=== DATA SECTION ===
..............................
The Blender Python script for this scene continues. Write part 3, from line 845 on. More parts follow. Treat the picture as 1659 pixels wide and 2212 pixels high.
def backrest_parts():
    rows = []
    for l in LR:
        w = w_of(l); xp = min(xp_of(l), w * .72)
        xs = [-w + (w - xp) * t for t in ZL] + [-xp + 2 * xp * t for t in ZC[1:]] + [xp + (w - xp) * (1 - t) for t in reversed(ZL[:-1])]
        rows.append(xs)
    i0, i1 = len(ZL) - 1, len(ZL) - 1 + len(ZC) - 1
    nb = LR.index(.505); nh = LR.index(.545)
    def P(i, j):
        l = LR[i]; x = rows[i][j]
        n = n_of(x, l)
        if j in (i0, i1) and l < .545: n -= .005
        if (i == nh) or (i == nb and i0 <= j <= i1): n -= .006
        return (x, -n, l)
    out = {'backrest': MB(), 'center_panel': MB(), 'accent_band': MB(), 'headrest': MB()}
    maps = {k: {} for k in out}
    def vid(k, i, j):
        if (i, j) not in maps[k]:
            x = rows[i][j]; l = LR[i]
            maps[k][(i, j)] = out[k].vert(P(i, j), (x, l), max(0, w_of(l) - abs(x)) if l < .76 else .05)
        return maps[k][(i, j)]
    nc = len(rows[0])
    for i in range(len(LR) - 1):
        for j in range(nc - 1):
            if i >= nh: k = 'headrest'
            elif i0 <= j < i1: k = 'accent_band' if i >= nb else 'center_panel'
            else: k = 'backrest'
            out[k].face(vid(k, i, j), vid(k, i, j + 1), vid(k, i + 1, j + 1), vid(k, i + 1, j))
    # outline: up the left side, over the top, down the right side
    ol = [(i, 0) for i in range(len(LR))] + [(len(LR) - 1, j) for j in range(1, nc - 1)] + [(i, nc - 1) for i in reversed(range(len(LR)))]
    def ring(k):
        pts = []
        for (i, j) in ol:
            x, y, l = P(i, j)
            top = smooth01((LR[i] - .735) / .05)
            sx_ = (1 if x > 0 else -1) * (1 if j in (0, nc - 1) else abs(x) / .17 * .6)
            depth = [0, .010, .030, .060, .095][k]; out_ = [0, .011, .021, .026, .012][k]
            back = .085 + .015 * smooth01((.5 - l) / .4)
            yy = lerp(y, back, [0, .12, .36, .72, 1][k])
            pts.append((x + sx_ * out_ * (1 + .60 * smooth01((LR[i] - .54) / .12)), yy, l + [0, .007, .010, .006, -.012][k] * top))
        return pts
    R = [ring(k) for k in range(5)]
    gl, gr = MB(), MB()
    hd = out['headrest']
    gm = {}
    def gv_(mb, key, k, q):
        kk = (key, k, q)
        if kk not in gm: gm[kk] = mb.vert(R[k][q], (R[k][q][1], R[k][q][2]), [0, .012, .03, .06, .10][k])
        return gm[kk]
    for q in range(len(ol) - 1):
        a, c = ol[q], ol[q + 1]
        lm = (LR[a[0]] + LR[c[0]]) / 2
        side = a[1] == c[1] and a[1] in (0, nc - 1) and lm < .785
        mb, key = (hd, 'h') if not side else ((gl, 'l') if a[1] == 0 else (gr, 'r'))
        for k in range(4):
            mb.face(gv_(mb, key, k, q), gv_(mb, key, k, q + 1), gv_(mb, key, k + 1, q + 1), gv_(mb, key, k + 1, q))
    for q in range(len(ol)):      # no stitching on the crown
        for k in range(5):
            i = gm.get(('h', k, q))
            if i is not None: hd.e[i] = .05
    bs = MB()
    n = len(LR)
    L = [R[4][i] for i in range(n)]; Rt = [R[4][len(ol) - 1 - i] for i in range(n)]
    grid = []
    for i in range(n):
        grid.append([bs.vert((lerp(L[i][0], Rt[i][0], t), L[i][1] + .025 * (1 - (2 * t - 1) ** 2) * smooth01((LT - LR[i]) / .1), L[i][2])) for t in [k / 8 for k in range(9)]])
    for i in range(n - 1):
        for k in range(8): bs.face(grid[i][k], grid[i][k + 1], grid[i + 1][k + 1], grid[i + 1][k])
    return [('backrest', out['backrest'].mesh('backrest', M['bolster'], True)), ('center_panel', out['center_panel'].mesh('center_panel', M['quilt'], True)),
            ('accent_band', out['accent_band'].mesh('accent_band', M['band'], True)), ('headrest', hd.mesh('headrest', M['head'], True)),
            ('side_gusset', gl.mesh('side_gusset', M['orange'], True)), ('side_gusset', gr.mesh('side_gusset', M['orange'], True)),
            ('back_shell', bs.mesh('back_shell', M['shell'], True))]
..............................
=== EXERCISE REQUIREMENTS ===
Copy out each line exactly.

=== RESPONSE BELOW ===
The Blender Python script for this scene continues. Write part 3, from line 845 on. More parts follow. Treat the picture as 1659 pixels wide and 2212 pixels high.
def backrest_parts():
    rows = []
    for l in LR:
        w = w_of(l); xp = min(xp_of(l), w * .72)
        xs = [-w + (w - xp) * t for t in ZL] + [-xp + 2 * xp * t for t in ZC[1:]] + [xp + (w - xp) * (1 - t) for t in reversed(ZL[:-1])]
        rows.append(xs)
    i0, i1 = len(ZL) - 1, len(ZL) - 1 + len(ZC) - 1
    nb = LR.index(.505); nh = LR.index(.545)
    def P(i, j):
        l = LR[i]; x = rows[i][j]
        n = n_of(x, l)
        if j in (i0, i1) and l < .545: n -= .005
        if (i == nh) or (i == nb and i0 <= j <= i1): n -= .006
        return (x, -n, l)
    out = {'backrest': MB(), 'center_panel': MB(), 'accent_band': MB(), 'headrest': MB()}
    maps = {k: {} for k in out}
    def vid(k, i, j):
        if (i, j) not in maps[k]:
            x = rows[i][j]; l = LR[i]
            maps[k][(i, j)] = out[k].vert(P(i, j), (x, l), max(0, w_of(l) - abs(x)) if l < .76 else .05)
        return maps[k][(i, j)]
    nc = len(rows[0])
    for i in range(len(LR) - 1):
        for j in range(nc - 1):
            if i >= nh: k = 'headrest'
            elif i0 <= j < i1: k = 'accent_band' if i >= nb else 'center_panel'
            else: k = 'backrest'
            out[k].face(vid(k, i, j), vid(k, i, j + 1), vid(k, i + 1, j + 1), vid(k, i + 1, j))
    # outline: up the left side, over the top, down the right side
    ol = [(i, 0) for i in range(len(LR))] + [(len(LR) - 1, j) for j in range(1, nc - 1)] + [(i, nc - 1) for i in reversed(range(len(LR)))]
    def ring(k):
        pts = []
        for (i, j) in ol:
            x, y, l = P(i, j)
            top = smooth01((LR[i] - .735) / .05)
            sx_ = (1 if x > 0 else -1) * (1 if j in (0, nc - 1) else abs(x) / .17 * .6)
            depth = [0, .010, .030, .060, .095][k]; out_ = [0, .011, .021, .026, .012][k]
            back = .085 + .015 * smooth01((.5 - l) / .4)
            yy = lerp(y, back, [0, .12, .36, .72, 1][k])
            pts.append((x + sx_ * out_ * (1 + .60 * smooth01((LR[i] - .54) / .12)), yy, l + [0, .007, .010, .006, -.012][k] * top))
        return pts
    R = [ring(k) for k in range(5)]
    gl, gr = MB(), MB()
    hd = out['headrest']
    gm = {}
    def gv_(mb, key, k, q):
        kk = (key, k, q)
        if kk not in gm: gm[kk] = mb.vert(R[k][q], (R[k][q][1], R[k][q][2]), [0, .012, .03, .06, .10][k])
        return gm[kk]
    for q in range(len(ol) - 1):
        a, c = ol[q], ol[q + 1]
        lm = (LR[a[0]] + LR[c[0]]) / 2
        side = a[1] == c[1] and a[1] in (0, nc - 1) and lm < .785
        mb, key = (hd, 'h') if not side else ((gl, 'l') if a[1] == 0 else (gr, 'r'))
        for k in range(4):
            mb.face(gv_(mb, key, k, q), gv_(mb, key, k, q + 1), gv_(mb, key, k + 1, q + 1), gv_(mb, key, k + 1, q))
    for q in range(len(ol)):      # no stitching on the crown
        for k in range(5):
            i = gm.get(('h', k, q))
            if i is not None: hd.e[i] = .05
    bs = MB()
    n = len(LR)
    L = [R[4][i] for i in range(n)]; Rt = [R[4][len(ol) - 1 - i] for i in range(n)]
    grid = []
    for i in range(n):
        grid.append([bs.vert((lerp(L[i][0], Rt[i][0], t), L[i][1] + .025 * (1 - (2 * t - 1) ** 2) * smooth01((LT - LR[i]) / .1), L[i][2])) for t in [k / 8 for k in range(9)]])
    for i in range(n - 1):
        for k in range(8): bs.face(grid[i][k], grid[i][k + 1], grid[i + 1][k + 1], grid[i + 1][k])
    return [('backrest', out['backrest'].mesh('backrest', M['bolster'], True)), ('center_panel', out['center_panel'].mesh('center_panel', M['quilt'], True)),
            ('accent_band', out['accent_band'].mesh('accent_band', M['band'], True)), ('headrest', hd.mesh('headrest', M['head'], True)),
            ('side_gusset', gl.mesh('side_gusset', M['orange'], True)), ('side_gusset', gr.mesh('side_gusset', M['orange'], True)),
            ('back_shell', bs.mesh('back_shell', M['shell'], True))]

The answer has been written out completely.